Yesterday the CSO published their latest update of the Earnings and Labour Costs Survey. Using complementary results from the Quarterly National Household Survey the CSO provide some details of employee numbers by sector.
The figures exclude the Agriculture, forestry and fishing sector and by definition excludes all people classified as self-employed. The figures are number of employees rather than people at work so a person with two jobs would be counted twice.
The pattern for total employees presents a familiar pattern. There was rapid decline in 2008 and 2009 which moderated in 2010 and the total has been going nowhere since the beginning of 2011.
However, if we get a public/private decomposition of the total since the levelling off at the start of 2011 then a slightly divergent picture emerges.
Although the total has remained around the same the number of public sector employees has fallen from 409,000 to 384,000 while the number of private sector employees has increased from 1,107,000 to 1,144,000. The fall in private sector employees has been offset by the rise in private sector employees.
The public sector includes civil servants, public servants, contract and agency staff with public bodies and employees of commercial and non-commercial semi-state bodies. The figures are done on a headcount rather than full-time equivalent basis and peaked at 427,000 at the end of 2008.
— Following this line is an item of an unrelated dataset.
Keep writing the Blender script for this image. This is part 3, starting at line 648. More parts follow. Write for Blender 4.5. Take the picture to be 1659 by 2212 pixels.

The figure indicate that there has been a rise of around 35,000 in the number of private sector employees over the past three years. It would be ideal if a further breakdown of full-time/part-time was provided for the public and private sectors. The QNHS does provide figures for full-time/part-time employment but it does not provide a public/private sector breakdown (and also includes the self-employed as well as employees).
A quick glance at the most recent QNHS release (Table 1a) shows the total number of people in employment (employees and self-employed) remaining relatively steady over the past two years but that a fall in full-time employment has been offset by a rise in part-time employment. Given the partially overlapping and partially different coverage of the series it is difficult to establish exactly what is going on. It could be that there is a reduction in full-time employment in the public sector and an increase in part-time employment in the private sector. The figures from the CSO do not fully confirm this though.
We can say that the number of employees has been increasing in the private sector. We can also see that the number of employees in the public sector has been decreasing. The rise in the private sector is negligible compared to the fall that came before it but it is a small move in the right direction nonetheless.